Seeking advice on using evolutionary methods to solve the 3-body problem
NOTE—I mean the 3-body problem in orbital mechanics, not in atomic physics.
Hi there,
Some recent discussions here on LW have led me to ponder the 3-body problem again.
http://en.wikipedia.org/wiki/N-body_problem
http://en.wikipedia.org/wiki/N-body_problem#General_considerations:_solving_the_n-body_problem
I wonder if new and novel methods that exist today might be applied to solving the “unsolvable” 3-body problem.
Specifically I’m wondering “Can I create an evolutionary derived algorithm to solve equations of motion, and then can I continue on with it’s evolution to solve the 3-body problem at the level of Sundman’s slowly-converging series, and then can I continue on with it’s evolution to come up with a closed-form solution to solve for the position of all the bodies in our solar system?
Another question is “What level of hyper-accurate model of the entire solar system would be needed?”

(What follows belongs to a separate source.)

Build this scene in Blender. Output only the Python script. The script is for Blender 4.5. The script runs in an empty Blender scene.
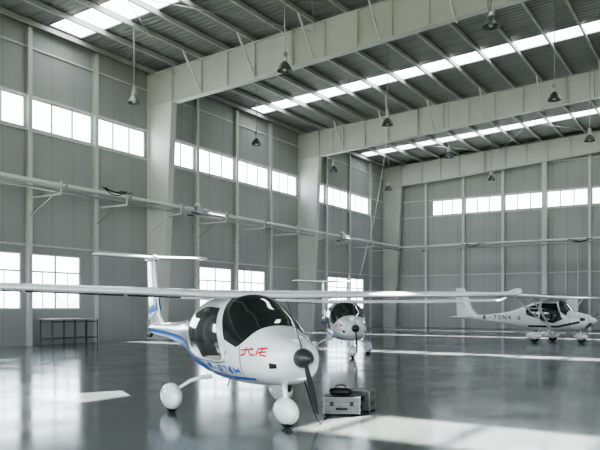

I think that Chaos Theory says this isn’t possible. Let’s suppose for the moment that Chaos Theory only exists because our models of the universe aren’t accurate enough to be use to predict far into the future.
Here’s why I’m posting this to LW. I don’t really even know where to start with answering these questions, but I bet the LWers can point me in the right direction.
Edit to add: In the spirit of being a bit more helpful, I believe you are being downvoted because your question indicates that you don’t really understand evolutionary algorithms or what a solution to the three-body problem would consist of. It appears that you have tried the algorithm of “random new-ish method, random famous old problem, apply one to the other” without actually knowing anything about either of the two random selections. Come back when you know enough about the problem to state why you picked evolutionary algorithms over neural networks, or Monte Carlo, or gods-help-us-all maximum-likelihood fitting.
I don’t know; can you? The rest of your question seems a bit confused. An approximate, numerical solution an a closed-form solution are not the same kind of thing; there’s no evolutionary path between them. You can have an algorithm that spits out predictions for the future positions and velocities of the three bodies, and is evaluated on their accuracy precalculated by another method; or you can have an algorithm that spits out equations that may or may not be closed-form solutions, and are evaluated on the accuracy of those equations’ predictions for the future positions and velocities. There is an additional level of evaluation here which you seem to have missed, which honestly does not give me great hope for your solving the problem.
Certainly. In order of decreasing feasibility:
Learn the difference between its and it’s.
Understand the difference of levels I alluded to above.
Decide on your criterion of fitness for a solution.
Write a program for generating, ‘breeding’, ‘mutating’, evaluating, and culling algorithms.
Decide which approach you intend to pursue, observing that we have perfectly satisfactory numerical methods anyway.
Find an algorithm for generating either numerical solutions or closed-form equations; the algorithm should have several tunable parameters and a smooth parameter space with, preferably, no local maxima.
With the insights generated by the previous step, realise that you don’t actually need the evolutionary approach.
Write the PhD thesis.
For what it’s worth, that’s a tried-and-true method to be extremely successful. Sadly, “machine learning” is the new electric motor, not “evolutionary algorithms”.
A science StackExchange is probably a better place for this. I’m not sure of which one is the most appropriate, but probably one of computational science, physics or math.
It’s as if you said “let’s suppose division by zero doesn’t return infinities”. The arguments that show that a general three-body problem lacks closed form solutions are pretty good. I suggest believing them, else you are almost certainly going to spend time on a futile effort. (There may yet undiscovered be closed-form solutions for specific initial conditions, but hardly so for general many-body problem.)
Also, it’s relatively easy to evolve solutions to differential equations, but evolving algorithms for solving differential equations sounds pretty hard.
Chaos theory is maths—not physics.
On this very site, an evolutionary algorithm derives Kepler’s third law
“NOTE—I mean the 3-body problem in orbital mechanics, not in atomic physics.”
Oh, I thought you meant the 3-body problem in academic job placement :).
“Maybe.”
The thing about evolutionary methods is that you don’t know what they’ll come up with; if you knew, you wouldn’t need the evolutionary method. My tentative answer is that you can, but they’ll likely break as soon as you change a variable you didn’t realize had become an assumption of the system. Evolutionary methods tend to produce very rigid results, optimized around criteria you unwittingly specified, and solving it in ways you may not like and which aren’t very generalizeable.
If you know nothing about evolutionary algorithms, I recommend looking into neural nets, as they tend to be easier to work with than most evolutionary approaches, and don’t require much more domain knowledge than being able to verify their results.